Dudek: Rokita nie musiał wiedzieć o inwigilacji prawicy
Jan Rokita nie musiał wiedzieć o inwigilacji prawicy w latach 90. - ocenia historyk IPN dr Antoni Dudek. Jego zdaniem dokumenty z tzw. "szafy Lesiaka" są wykorzystywane do bieżącej walki politycznej.
09.10.2006 | aktual.: 09.10.2006 21:51
Premier Jarosław Kaczyński po odtajnieniu części tych akt stwierdził, że osoby takie jak ówczesna premier Hanna Suchocka i Jan Rokita wiedzieli o działaniach służb przeciwko prawicowej opozycji.
Dudek zaznacza, że w dotychczas ujawnionych aktach nie znajdują się informacje o znajomości sprawy inwigiliacji przez ówczesnego szefa kancelarii premiera Jana Rokity, a jedynie byłego szefa MSW Andrzeja Milczanowskiego. Według historyka odpowiedzialność za inwigilację jest rozszerzana z doraźnych przyczyn politycznych.
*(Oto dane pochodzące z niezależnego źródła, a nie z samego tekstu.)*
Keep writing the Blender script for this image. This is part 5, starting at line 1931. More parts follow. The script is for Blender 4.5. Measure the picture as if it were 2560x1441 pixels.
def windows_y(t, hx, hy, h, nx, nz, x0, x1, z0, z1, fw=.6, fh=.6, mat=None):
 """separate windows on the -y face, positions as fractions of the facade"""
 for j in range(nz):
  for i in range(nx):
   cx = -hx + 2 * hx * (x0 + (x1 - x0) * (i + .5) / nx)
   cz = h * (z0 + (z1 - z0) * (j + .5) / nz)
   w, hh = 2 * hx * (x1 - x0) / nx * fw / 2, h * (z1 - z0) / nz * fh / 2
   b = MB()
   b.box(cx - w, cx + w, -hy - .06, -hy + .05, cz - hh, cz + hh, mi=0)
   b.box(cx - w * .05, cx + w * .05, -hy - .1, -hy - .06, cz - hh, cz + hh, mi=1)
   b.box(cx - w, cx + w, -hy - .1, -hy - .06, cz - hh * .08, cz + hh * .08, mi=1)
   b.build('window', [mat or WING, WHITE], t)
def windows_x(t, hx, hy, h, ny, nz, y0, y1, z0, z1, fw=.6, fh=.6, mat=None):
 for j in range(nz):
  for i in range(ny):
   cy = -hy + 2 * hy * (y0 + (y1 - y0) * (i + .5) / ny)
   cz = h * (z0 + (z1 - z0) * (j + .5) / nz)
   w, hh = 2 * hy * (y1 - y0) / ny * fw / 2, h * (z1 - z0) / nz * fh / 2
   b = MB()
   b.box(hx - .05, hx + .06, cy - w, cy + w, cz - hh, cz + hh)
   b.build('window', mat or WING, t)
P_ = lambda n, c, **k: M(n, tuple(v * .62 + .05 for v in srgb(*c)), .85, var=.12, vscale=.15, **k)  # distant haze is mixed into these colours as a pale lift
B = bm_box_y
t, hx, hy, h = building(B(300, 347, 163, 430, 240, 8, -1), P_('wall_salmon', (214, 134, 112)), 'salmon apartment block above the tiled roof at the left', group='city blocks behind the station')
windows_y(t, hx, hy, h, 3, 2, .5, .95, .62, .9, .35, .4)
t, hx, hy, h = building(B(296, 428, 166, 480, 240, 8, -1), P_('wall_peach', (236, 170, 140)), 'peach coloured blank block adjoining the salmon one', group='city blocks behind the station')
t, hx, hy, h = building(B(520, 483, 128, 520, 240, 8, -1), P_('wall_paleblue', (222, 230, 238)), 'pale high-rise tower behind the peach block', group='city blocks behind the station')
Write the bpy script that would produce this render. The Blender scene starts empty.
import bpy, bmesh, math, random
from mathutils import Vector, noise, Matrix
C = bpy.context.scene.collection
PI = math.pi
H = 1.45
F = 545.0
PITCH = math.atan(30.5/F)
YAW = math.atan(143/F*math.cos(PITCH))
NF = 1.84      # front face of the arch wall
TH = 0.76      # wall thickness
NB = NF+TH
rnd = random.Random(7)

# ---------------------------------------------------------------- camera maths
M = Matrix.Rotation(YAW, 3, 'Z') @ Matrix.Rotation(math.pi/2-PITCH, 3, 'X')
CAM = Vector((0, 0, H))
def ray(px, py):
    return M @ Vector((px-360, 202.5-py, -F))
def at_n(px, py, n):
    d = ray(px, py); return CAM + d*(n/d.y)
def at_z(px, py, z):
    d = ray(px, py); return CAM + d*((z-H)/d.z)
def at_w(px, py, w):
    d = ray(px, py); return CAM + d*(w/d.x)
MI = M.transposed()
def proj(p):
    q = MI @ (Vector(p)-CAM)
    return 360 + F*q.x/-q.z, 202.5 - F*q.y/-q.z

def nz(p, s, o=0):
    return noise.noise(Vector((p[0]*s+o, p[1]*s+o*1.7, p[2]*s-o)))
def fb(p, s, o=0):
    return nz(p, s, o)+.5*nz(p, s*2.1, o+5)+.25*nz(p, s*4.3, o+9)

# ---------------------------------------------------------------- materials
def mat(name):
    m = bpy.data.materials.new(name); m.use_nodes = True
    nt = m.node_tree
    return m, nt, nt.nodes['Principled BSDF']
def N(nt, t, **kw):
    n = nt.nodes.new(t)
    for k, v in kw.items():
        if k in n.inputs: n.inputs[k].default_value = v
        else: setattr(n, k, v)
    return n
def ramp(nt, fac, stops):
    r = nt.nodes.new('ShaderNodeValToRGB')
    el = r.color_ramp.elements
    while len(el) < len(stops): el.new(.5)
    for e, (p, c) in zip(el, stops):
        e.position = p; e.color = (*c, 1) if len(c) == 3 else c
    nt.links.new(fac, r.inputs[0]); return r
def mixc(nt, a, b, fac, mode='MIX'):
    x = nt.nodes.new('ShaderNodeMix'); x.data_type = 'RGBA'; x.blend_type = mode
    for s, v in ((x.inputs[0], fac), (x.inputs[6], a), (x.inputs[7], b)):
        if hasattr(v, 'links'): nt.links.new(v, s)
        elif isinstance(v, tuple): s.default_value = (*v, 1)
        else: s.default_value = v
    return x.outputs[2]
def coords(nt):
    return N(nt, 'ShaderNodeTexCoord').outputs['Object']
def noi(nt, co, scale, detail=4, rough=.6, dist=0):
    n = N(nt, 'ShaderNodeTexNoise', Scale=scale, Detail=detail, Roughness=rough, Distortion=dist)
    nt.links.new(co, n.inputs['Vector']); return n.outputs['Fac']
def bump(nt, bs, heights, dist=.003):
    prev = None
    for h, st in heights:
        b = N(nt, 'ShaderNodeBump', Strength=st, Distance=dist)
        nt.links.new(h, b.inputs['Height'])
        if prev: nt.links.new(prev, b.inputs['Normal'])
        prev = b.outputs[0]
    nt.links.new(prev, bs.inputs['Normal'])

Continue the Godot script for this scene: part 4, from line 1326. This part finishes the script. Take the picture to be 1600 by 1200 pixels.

Dudek zaznacza, że w aktach znajduje się podpis Milczanowskiego, który zaświadczył, że zapoznał się z dokumentami. Jego zdaniem trudno jednak oceniać relacje między Milczanowskim a Rokitą. Nad ministrem Milczanowskim stał prezydent Wałęsa i premier Suchocka, a nie Jan Rokita- dodał Dudek.
Historyk podkreśla, że ujawnione akta pułkownika Lesiaka uwiarygadniają tezę o inwigilacji prawicy, która do tej pory nie mogła być potwierdzona pewnymi dowodami.